Suddenly, countries, especially in West Asia who rely on American security, began to privately question the American military and what if the Pentagon suddenly abandons them too or does not have the ability to save them in a future conflict. 

Saudi Arabia is learning this the hard way after seven years of war in Yemen, the U.S. is slowly withdrawing its support, especially in the field of intelligence. 

In 2013, as part of efforts by the administration of then-President Barack Obama to overthrow the Syrian government, the CIA started a clandestine program to train, arm fund, and support the so-called free Syrian army in a third country. 

The militant group could not believe their luck despite the Syrian government offering amnesties to any Syrian with no blood on their hands who lay down their weapons and joined the political process instead.

However, the so-called Free Syrian Army was not effective as the Pentagon desired and Syrian government forces were liberating more land. By the summer of 2017; to the dismay of the militants, the CIA halted the covert program turning their focus instead to backing Daesh terrorists. 

The same fate would later await Syrian Kurds who at one point were fighting alongside U.S. forces illegally present in Syria. 

When the former Iraqi dictator Saddam Hussein waged an eight-year war on Iran, the U.S. had very warm ties with the former dictator during the war; to the extent that Saddam and high-ranking American officials exchanged letters by signing them on a first-name basis. This was in addition to the weapons America supplied Baghdad.

When the Saddam regime’s war on Iran ended, he invaded Kuwait under the belief that America would not interfere.

But since Saddam lost the war he waged on America’s enemy Iran and was of no use anymore to Washington, the U.S. military damaged almost all the former regimes military with the exception of the dictator’s Republican guard. This was of course planned. 

Then President George Bush Senior encouraged Iraq’s Shia and the Kurdish population in the country’s northern and southern provinces to topple the Iraqi regime promising to support them and impose a no-fly zone. In the words of the then American President, Saddam would fall if the “Iraqi people take matters into their own hands”
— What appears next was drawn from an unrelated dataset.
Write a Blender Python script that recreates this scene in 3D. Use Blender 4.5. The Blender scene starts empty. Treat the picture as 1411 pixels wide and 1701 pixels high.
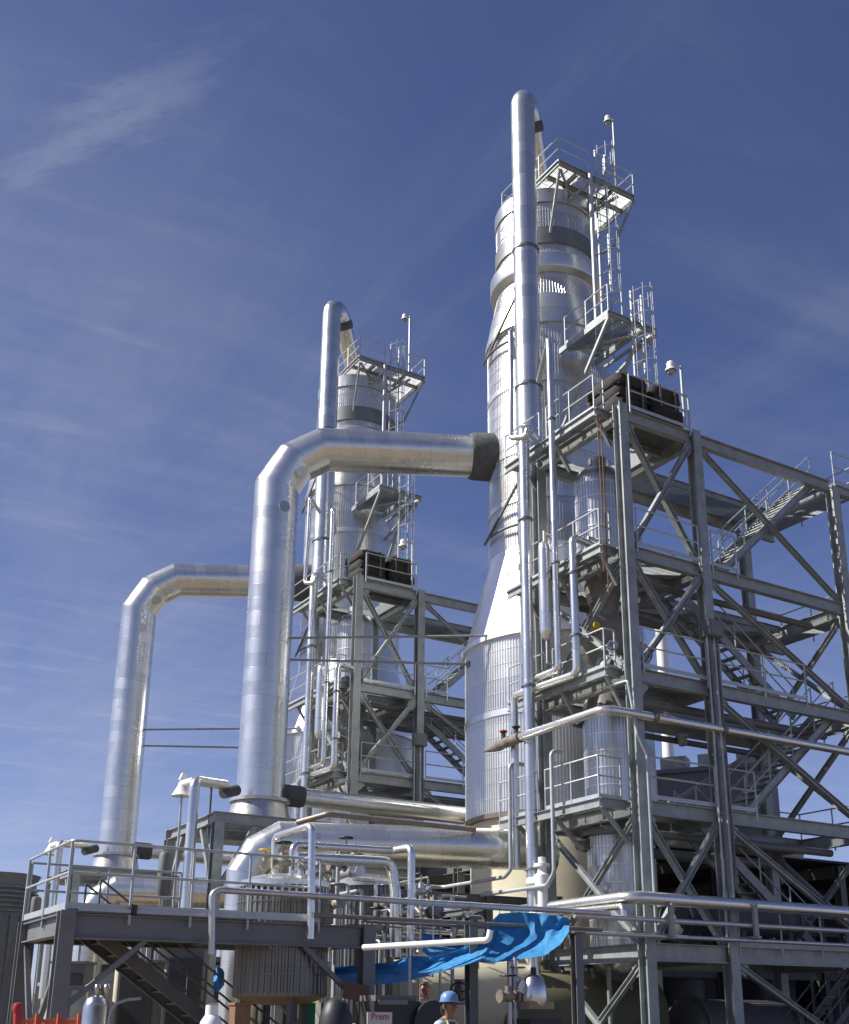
import bpy, math, random
from mathutils import Vector as V, Matrix
random.seed(7)
PI = math.pi
sc = bpy.context.scene
col = sc.collection

# ------------------------------------------------------------------ camera
FPX, CX, CY, TH, YA, HC = 1907., 762., 1058., .321, 1.001, 1.7
FW = V((math.cos(YA), math.sin(YA), 0)); RT = V((math.sin(YA), -math.cos(YA), 0)); UP = V((0, 0, 1))
CAMP = V((0, 0, HC))
cd = bpy.data.cameras.new('camera'); cam = bpy.data.objects.new('camera', cd); col.objects.link(cam); sc.camera = cam
f3 = FW*math.cos(TH)+UP*math.sin(TH); u3 = UP*math.cos(TH)-FW*math.sin(TH)
M = Matrix((RT, u3, -f3)).transposed().to_4x4(); M.translation = CAMP; cam.matrix_world = M
cd.sensor_fit = 'VERTICAL'; cd.sensor_height = 24; cd.lens = FPX/1701*24
cd.shift_x = (705.5-CX)/1701; cd.shift_y = (CY-850.5)/1701
cd.clip_start = .1; cd.clip_end = 9000

# measured points of the site: a sight line through a picture point meets a known plane or distance
def ray(x, y):
    a, b = (x-CX)/FPX, -(y-CY)/FPX
    return RT*a+FW*(math.cos(TH)-b*math.sin(TH))+UP*(math.sin(TH)+b*math.cos(TH))
def _on(x, y, i, val): r = ray(x, y); return CAMP+r*((val-CAMP[i])/r[i])
def Pu(x, y, u): return _on(x, y, 0, u)
def Pv(x, y, v): return _on(x, y, 1, v)
def Pz(x, y, z): return _on(x, y, 2, z)
def Pd(x, y, d): r = ray(x, y); return CAMP+r*(d/r.dot(FW))

# ------------------------------------------------------------------ light
EL = math.radians(43); ROT = math.atan2(-1, .52)
w = bpy.data.worlds.new('World'); sc.world = w; w.use_nodes = True
nt = w.node_tree; N = nt.nodes; L = nt.links.new; bg = N['Background']
sky = N.new('ShaderNodeTexSky'); sky.sky_type = 'NISHITA'; sky.sun_disc = False
sky.sun_elevation = EL; sky.sun_rotation = ROT % (2*PI); sky.altitude = 1400; sky.air_density = .8; sky.dust_density = .8; sky.ozone_density = 2.6
tc = N.new('ShaderNodeTexCoord')
sep = N.new('ShaderNodeSeparateXYZ'); L(tc.outputs['Generated'], sep.inputs[0])
mz = N.new('ShaderNodeMath'); mz.operation = 'MAXIMUM'; L(sep.outputs[2], mz.inputs[0]); mz.inputs[1].default_value = .06
dx = N.new('ShaderNodeMath'); dx.operation = 'DIVIDE'; L(sep.outputs[0], dx.inputs[0]); L(mz.outputs[0], dx.inputs[1])
dy = N.new('ShaderNodeMath'); dy.operation = 'DIVIDE'; L(sep.outputs[1], dy.inputs[0]); L(mz.outputs[0], dy.inputs[1])
cmb = N.new('ShaderNodeCombineXYZ'); L(dx.outputs[0], cmb.inputs[0]); L(dy.outputs[0], cmb.inputs[1])
def cirrus(rot, scl, nscale, lo, hi, detail=7, loc=(0, 0, 0)):
    mp = N.new('ShaderNodeMapping'); mp.inputs['Rotation'].default_value = (0, 0, rot); mp.inputs['Scale'].default_value = scl; mp.inputs['Location'].default_value = loc
    L(cmb.outputs[0], mp.inputs[0])
    nz = N.new('ShaderNodeTexNoise'); nz.inputs['Scale'].default_value = nscale; nz.inputs['Detail'].default_value = detail; nz.inputs['Roughness'].default_value = .62; nz.inputs['Distortion'].default_value = .35
    L(mp.outputs[0], nz.inputs['Vector'])
    r = N.new('ShaderNodeMapRange'); r.interpolation_type = 'SMOOTHSTEP'
    r.inputs['From Min'].default_value = lo; r.inputs['From Max'].default_value = hi; L(nz.outputs['Fac'], r.inputs['Value'])
    return r.outputs[0]
def mth(op, a, b):
    m = N.new('ShaderNodeMath'); m.operation = op
    for i, q in enumerate((a, b)):
        if isinstance(q, (int, float)): m.inputs[i].default_value = q
        else: L(q, m.inputs[i])
    return m.outputs[0]
c1 = cirrus(.15, (.55, 1.9, 1), 1.3, .46, .80, loc=(3.1, .4, 0))
c2 = cirrus(.35, (.9, 3.6, 1), 2.6, .50, .82, loc=(1.2, 5.1, 0))
c3 = cirrus(.1, (.5, .7, 1), .55, .42, .66, detail=3, loc=(.6, 2.3, 0))
# the band of cirrus to the left of the towers: a long streak overhead in the cloud plane
d1 = Pd(40, 290, 10)-CAMP; d2 = Pd(430, 40, 10)-CAMP
q1 = V((d1.x/d1.z, d1.y/d1.z)); q2 = V((d2.x/d2.z, d2.y/d2.z))
ax = (q2-q1).normalized(); ang = math.atan2(ax.y, ax.x)
mp = N.new('ShaderNodeMapping'); mp.vector_type = 'TEXTURE'; mp.inputs['Location'].default_value = ((q1.x+q2.x)/2, (q1.y+q2.y)/2, 0); mp.inputs['Rotation'].default_value = (0, 0, ang)
mp.inputs['Scale'].default_value = ((q2-q1).length*.58, .040, 1); L(cmb.outputs[0], mp.inputs[0])
wob = N.new('ShaderNodeTexNoise'); wob.inputs['Scale'].default_value = 17; wob.inputs['Detail'].default_value = 9; wob.inputs['Roughness'].default_value = .72; wm = N.new('ShaderNodeMapping'); wm.vector_type = 'TEXTURE'; wm.inputs['Rotation'].default_value = (0, 0, ang+.25); wm.inputs['Scale'].default_value = (2.6, .8, 1); L(cmb.outputs[0], wm.inputs[0]); L(wm.outputs[0], wob.inputs['Vector'])
wv = N.new('ShaderNodeVectorMath'); wv.operation = 'MULTIPLY_ADD'; L(wob.outputs['Color'], wv.inputs[0]); wv.inputs[1].default_value = (1.1, 4.2, 0); wv.inputs[2].default_value = (-.35, -2.1, 0)
wa = N.new('ShaderNodeVectorMath'); wa.operation = 'ADD'; L(wv.outputs[0], wa.inputs[0]); L(mp.outputs[0], wa.inputs[1])
ln = N.new('ShaderNodeVectorMath'); ln.operation = 'LENGTH'; L(wa.outputs[0], ln.inputs[0])
st = N.new('ShaderNodeMapRange'); st.interpolation_type = 'SMOOTHSTEP'; st.inputs['From Min'].default_value = 1.25; st.inputs['From Max'].default_value = .0; L(ln.outputs['Value'], st.inputs['Value'])
streak = mth('MULTIPLY', st.outputs[0], .15)
cl = mth('ADD', mth('MULTIPLY', c1, .11), mth('MULTIPLY', mth('MULTIPLY', c2, c3), .14))
hz = N.new('ShaderNodeMapRange'); hz.inputs['From Min'].default_value = .42; hz.inputs['From Max'].default_value = 0; hz.inputs['To Max'].default_value = 1; L(sep.outputs[2], hz.inputs['Value'])
dn = N.new('ShaderNodeVectorMath'); dn.operation = 'DOT_PRODUCT'; L(tc.outputs['Generated'], dn.inputs[0]); dn.inputs[1].default_value = (ray(-250, 1150)).normalized()
ve = N.new('ShaderNodeMapRange'); ve.interpolation_type = 'SMOOTHSTEP'; ve.inputs['From Min'].default_value = .80; ve.inputs['From Max'].default_value = 1.0; L(dn.outputs['Value'], ve.inputs['Value'])
c4 = cirrus(.9, (1.6, .5, 1), 1.1, .30, .75, detail=9, loc=(7.7, 2.2, 0))
cl = mth('ADD', cl, mth('MULTIPLY', ve.outputs[0], mth('ADD', mth('MULTIPLY', c4, .20), .02)))
c5 = cirrus(1.05, (2.4, .5, 1), 1.6, .50, .85, detail=9, loc=(1.9, 6.2, 0))
cl = mth('ADD', cl, mth('MULTIPLY', c5, .10))
cl = mth('ADD', cl, mth('MULTIPLY', mth('MULTIPLY', c2, ve.outputs[0]), .13))
cl = mth('ADD', cl, streak)
cl = mth('ADD', cl, mth('MULTIPLY', mth('POWER', hz.outputs[0], 1.4), .22))
cl = mth('ADD', cl, mth('MULTIPLY', c3, .07))
tint = N.new('ShaderNodeMix'); tint.data_type = 'RGBA'; tint.blend_type = 'MULTIPLY'; tint.inputs[0].default_value = 1
L(sky.outputs[0], tint.inputs[6]); tint.inputs[7].default_value = (1.05, .95, 1.18, 1)
mix = N.new('ShaderNodeMix'); mix.data_type = 'RGBA'; L(cl, mix.inputs[0]); L(tint.outputs[2], mix.inputs[6]); mix.inputs[7].default_value = (5.6, 6.0, 6.8, 1)
L(mix.outputs[2], bg.inputs[0]); bg.inputs[1].default_value = .068
sd = bpy.data.lights.new('sun', 'SUN'); sd.energy = 5.0; sd.angle = math.radians(.53); sd.color = (1, .965, .90)
so = bpy.data.objects.new('sun', sd); col.objects.link(so)
SD = V((math.sin(ROT)*math.cos(EL), math.cos(ROT)*math.cos(EL), math.sin(EL)))
so.rotation_euler = SD.to_track_quat('Z', 'Y').to_euler(); so.location = SD*60
sc.view_settings.view_transform = 'Standard'; sc.view_settings.look = 'None'; sc.view_settings.exposure = .58; sc.view_settings.gamma = 1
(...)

In the Islamic month of Sha’aban, the Iraqis launched an uprising, but the Americans knew very well, Saddam had helicopters, which America would not include in the no-fly zone. 
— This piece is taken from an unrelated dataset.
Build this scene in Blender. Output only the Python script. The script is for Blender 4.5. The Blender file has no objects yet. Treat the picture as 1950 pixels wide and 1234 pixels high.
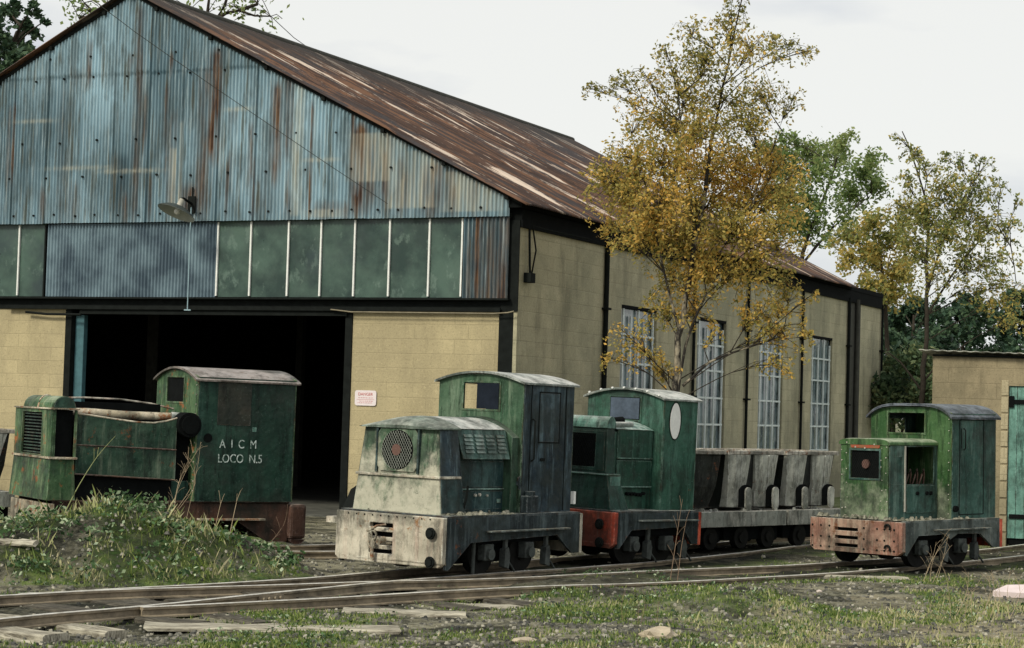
import bpy, math, random
from math import sin, cos, pi, sqrt, atan2, exp, radians
from mathutils import Vector, Matrix, noise
random.seed(7)
sc = bpy.context.scene
COL = sc.collection
R_ = random.Random(11)
U = lambda a, b: R_.uniform(a, b)

# ------------------------------------------------------------------ camera
H = 1.6; FPX = 3750.0; PITCH = .0432; ROLL = .030
F_ = Vector((0, cos(PITCH), sin(PITCH))); U0 = Vector((0, -sin(PITCH), cos(PITCH))); R0 = Vector((1, 0, 0))
RR = R0*cos(ROLL) + U0*sin(ROLL); UU = U0*cos(ROLL) - R0*sin(ROLL)
cam = bpy.data.objects.new('camera', bpy.data.cameras.new('camera')); COL.objects.link(cam)
m = Matrix((RR, UU, -F_)).transposed().to_4x4(); m.translation = (0, 0, H)
cam.matrix_world = m
cam.data.sensor_width = 36; cam.data.lens = FPX/1950*36; cam.data.clip_end = 3000; cam.data.clip_start = .1
sc.camera = cam

def ray(x, y): return F_ + RR*((x-975)/FPX) - UU*((y-617)/FPX)
def at(x, y, Y):                    # the world point on the ground plan distance Y that the survey pixel saw
    d = ray(x, y); return Vector((0, 0, H)) + d*(Y/d.y)

# ------------------------------------------------------------------ world, light
w = bpy.data.worlds.new('World'); sc.world = w; w.use_nodes = True
nt = w.node_tree; nt.nodes.clear()
def N(t, typ, **k):
    n = t.nodes.new(typ)
    for a, b in k.items(): setattr(n, a, b)
    return n
SUN_EL, SUN_AZ = radians(38), atan2(-.70, -.71)     # azimuth measured from +Y towards +X
out = N(nt, 'ShaderNodeOutputWorld'); mix = N(nt, 'ShaderNodeMixShader')
sky = N(nt, 'ShaderNodeTexSky', sky_type='NISHITA', sun_disc=False, sun_elevation=SUN_EL, sun_rotation=SUN_AZ)
b1 = N(nt, 'ShaderNodeBackground'); b1.inputs[1].default_value = .12
b2 = N(nt, 'ShaderNodeBackground'); b2.inputs[1].default_value = .76
tc = N(nt, 'ShaderNodeTexCoord'); mp = N(nt, 'ShaderNodeMapping'); mp.inputs['Scale'].default_value = (1, 1, 3.2)
ns = N(nt, 'ShaderNodeTexNoise'); ns.inputs['Scale'].default_value = 4.5; ns.inputs['Detail'].default_value = 7
cr = N(nt, 'ShaderNodeValToRGB')
cr.color_ramp.elements[0].position = .38; cr.color_ramp.elements[0].color = (.68, .71, .76, 1)
cr.color_ramp.elements[1].position = .56; cr.color_ramp.elements[1].color = (.95, .95, .91, 1)
L = nt.links.new
L(sky.outputs[0], b1.inputs[0]); L(tc.outputs['Generated'], mp.inputs[0]); L(mp.outputs[0], ns.inputs[0])
L(ns.outputs[0], cr.inputs[0]); L(cr.outputs[0], b2.inputs[0]); mix.inputs[0].default_value = .93
L(b1.outputs[0], mix.inputs[1]); L(b2.outputs[0], mix.inputs[2]); L(mix.outputs[0], out.inputs[0])
sd = bpy.data.lights.new('sun', 'SUN'); sd.energy = 2.2; sd.angle = radians(12); sd.color = (1, .95, .80)
so = bpy.data.objects.new('sun', sd); COL.objects.link(so)
sdir = Vector((sin(SUN_AZ)*cos(SUN_EL), cos(SUN_AZ)*cos(SUN_EL), sin(SUN_EL)))
so.rotation_euler = sdir.to_track_quat('Z', 'Y').to_euler()
sc.view_settings.view_transform = 'Standard'; sc.view_settings.look = 'None'
sc.view_settings.exposure = .32; sc.view_settings.gamma = 1

# ------------------------------------------------------------------ materials
def rgb(c): return (c[0], c[1], c[2], 1)
class M:
    """small helper round a principled material"""
    def __init__(s, name, rough=.7, metal=0., spec=.3):
        s.m = bpy.data.materials.new(name); s.m.use_nodes = True; s.t = s.m.node_tree
        s.p = s.t.nodes['Principled BSDF']; s.p.inputs['Roughness'].default_value = rough
        s.p.inputs['Metallic'].default_value = metal; s.p.inputs['Specular IOR Level'].default_value = spec
        s.tc = N(s.t, 'ShaderNodeTexCoord'); s.c = None
    def link(s, a, b): s.t.links.new(a, b)
    def noise(s, scale, detail=6, map=None, rough=.6, off=0, dist=0, rnd=False):
        n = N(s.t, 'ShaderNodeTexNoise'); n.inputs['Scale'].default_value = scale; n.inputs['Detail'].default_value = detail
        n.inputs['Roughness'].default_value = rough; n.inputs['Distortion'].default_value = dist
        mp = N(s.t, 'ShaderNodeMapping'); mp.inputs['Scale'].default_value = map or (1, 1, 1); mp.inputs['Location'].default_value = (off, off*.7, off*.3)
        src = s.tc.outputs['Object']
        if rnd:
            oi = N(s.t, 'ShaderNodeObjectInfo'); va = N(s.t, 'ShaderNodeVectorMath', operation='ADD'); sc_ = N(s.t, 'ShaderNodeMath', operation='MULTIPLY'); sc_.inputs[1].default_value = 40
            s.link(oi.outputs['Random'], sc_.inputs[0]); s.link(src, va.inputs[0]); s.link(sc_.outputs[0], va.inputs[1]); src = va.outputs[0]
        s.link(src, mp.inputs[0]); s.link(mp.outputs[0], n.inputs[0]); return n.outputs[0]
    def ramp(s, v, a, b, va=0., vb=1.):
        n = N(s.t, 'ShaderNodeMapRange'); n.inputs[1].default_value = a; n.inputs[2].default_value = b
        n.inputs[3].default_value = va; n.inputs[4].default_value = vb; s.link(v, n.inputs[0]); return n.outputs[0]
    def mul(s, a, b, op='MULTIPLY'):
        n = N(s.t, 'ShaderNodeMath', operation=op.replace('ADDN', 'ADD'), use_clamp=(op not in ('SUBTRACT', 'ADDN')))
        for i, q in enumerate((a, b)):
            if isinstance(q, (int, float)): n.inputs[i].default_value = q
            else: s.link(q, n.inputs[i])
        return n.outputs[0]
    def mix(s, fac, a, b):
        n = N(s.t, 'ShaderNodeMix', data_type='RGBA')
        if isinstance(fac, (int, float)): n.inputs[0].default_value = fac
        else: s.link(fac, n.inputs[0])
        for i, q in ((6, a), (7, b)):
            if isinstance(q, tuple): n.inputs[i].default_value = rgb(q)
            else: s.link(q, n.inputs[i])
        return n.outputs[2]
    def axis(s, i):
        n = N(s.t, 'ShaderNodeSeparateXYZ'); s.link(s.tc.outputs['Object'], n.inputs[0]); return n.outputs[i]
    def nz(s):
        g = N(s.t, 'ShaderNodeNewGeometry'); n = N(s.t, 'ShaderNodeSeparateXYZ'); s.link(g.outputs['Normal'], n.inputs[0]); return n.outputs[2]
    def attr(s, name):
        n = N(s.t, 'ShaderNodeAttribute', attribute_name=name); return n
    def bump(s, v, dist=.01, strength=.6):
        n = N(s.t, 'ShaderNodeBump'); n.inputs['Distance'].default_value = dist; n.inputs['Strength'].default_value = strength
        s.link(v, n.inputs['Height'])
        if s.p.inputs['Normal'].links: s.link(s.p.inputs['Normal'].links[0].from_socket, n.inputs['Normal'])
        s.link(n.outputs[0], s.p.inputs['Normal']); return s
    def done(s, c):
        if isinstance(c, tuple): s.p.inputs['Base Color'].default_value = rgb(c)
        else: s.link(c, s.p.inputs['Base Color'])
        return s.m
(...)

Saddam’s brutal Republican guards militarily outpowered the locals, they wiped out entire towns and villages, leveling residential neighborhoods to the ground and along with the hundreds of thousands of innocent men, women and children were buried in the rubble. Nobody was spared. 

The massacres took place while the U.S. stood by and watched on. 

The resentment of America would never be forgotten and when U.S. forces invaded the country again in 2003, they were met with the strong Iraqi resistance. 

But there have been allies as well, too many, in West Asia and beyond that depended on the U.S. but were abandoned. 

Former Egyptian ruler President Hosni Mubarak is a prime example. Former long-term Libyan leader Muammar al-Gaddafi warmed up to the West who would then quickly turn on him too. There are many others but the list is long.

Some may think they are safe under U.S. supervision, but they may have to think again.